The first MS Gripsholm was the first motor ocean liner built for the trans-Atlantic trade.

She was built in 1925 at Newcastle for the Swedish America Line (SAL), and on 1 February 1927 made a first cruise, from Göteborg to the Mediterranean.

From 1942 to 1946, the United States Department of State chartered Gripsholm as an exchange and repatriation ship, carrying Japanese and German nationals to exchange points where she then picked up Americans to bring home. In this service she sailed under the auspices of the International Red Cross, with a Swedish captain and crew. The ship made 12 round trips, carrying a total of 27,712 reptriates. Exchanges took place at neutral ports; at Lourenco Marques in Mozambique or Mormugoa in Portuguese India with the Japanese, and Stockholm or Lisbon with the Germans.

After the war, Gripsholm was used to deport inmates of US prisons to Italy and Greece.

The Swedish American Line sold Gripsholm to Norddeutscher Lloyd in 1954, who renamed her to Berlin. The ship was sold for scrap in 1966.

A second MS Gripsholm, sometimes seen as Gripsholm (II), was built by Ansaldo in Genoa, Italy, launched 8 April 1956 and delivered to SAL in 1957.

In 1975 she was sold to the Karageorgis Lines, who named her Navarino and used her on Mediterranean routes until 1981, when she was damaged in a grounding off Patmos.

After some repair difficulties, in 1984 the vessel became the first ship of the newly-formed Regency Cruises, and was named Regent Sea. In 1995, Regency went bankrupt, and Regent Sea was auctioned off to United States American Cruise Line, who started on a conversion to a casino ship, but which was never completed due to bankruptcy of the new owner.

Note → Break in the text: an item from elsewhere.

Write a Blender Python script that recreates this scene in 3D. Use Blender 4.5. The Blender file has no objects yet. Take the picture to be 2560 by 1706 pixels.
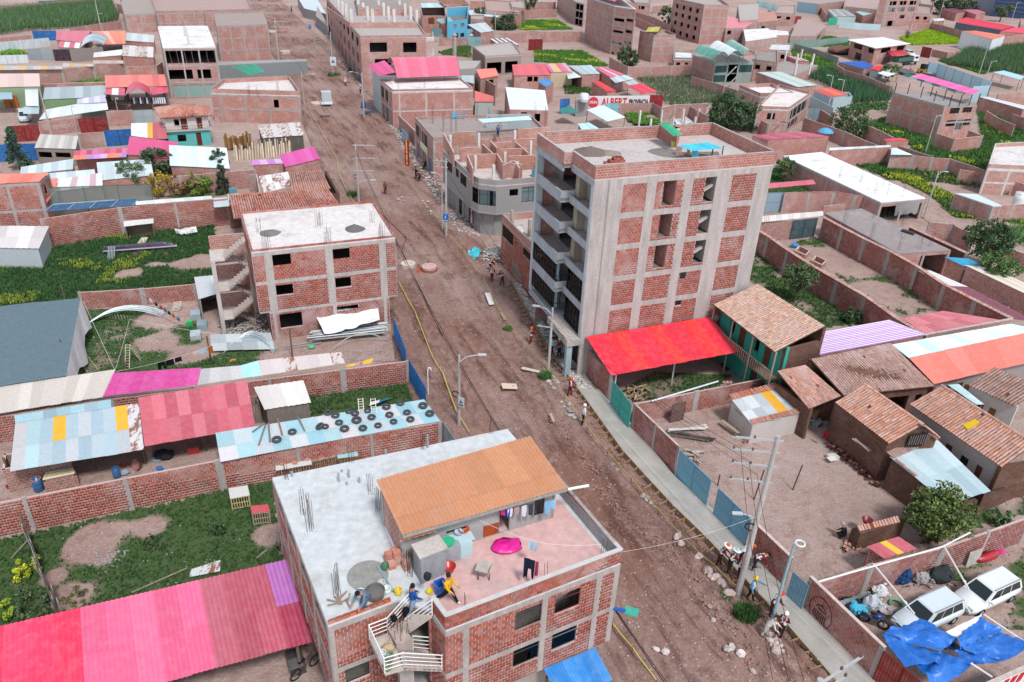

In early 2001 the ship was sold for scrap and began a journey under tow to breakers in India. A Swedish plan to turn her into a floating hotel in Stockholm ran into resistance from residents, and in the meantime (June) the ship was looted by pirates while at Dakar. On 12 July of the same year, the hulk sank in heavy seas off Algoa Bay in South Africa.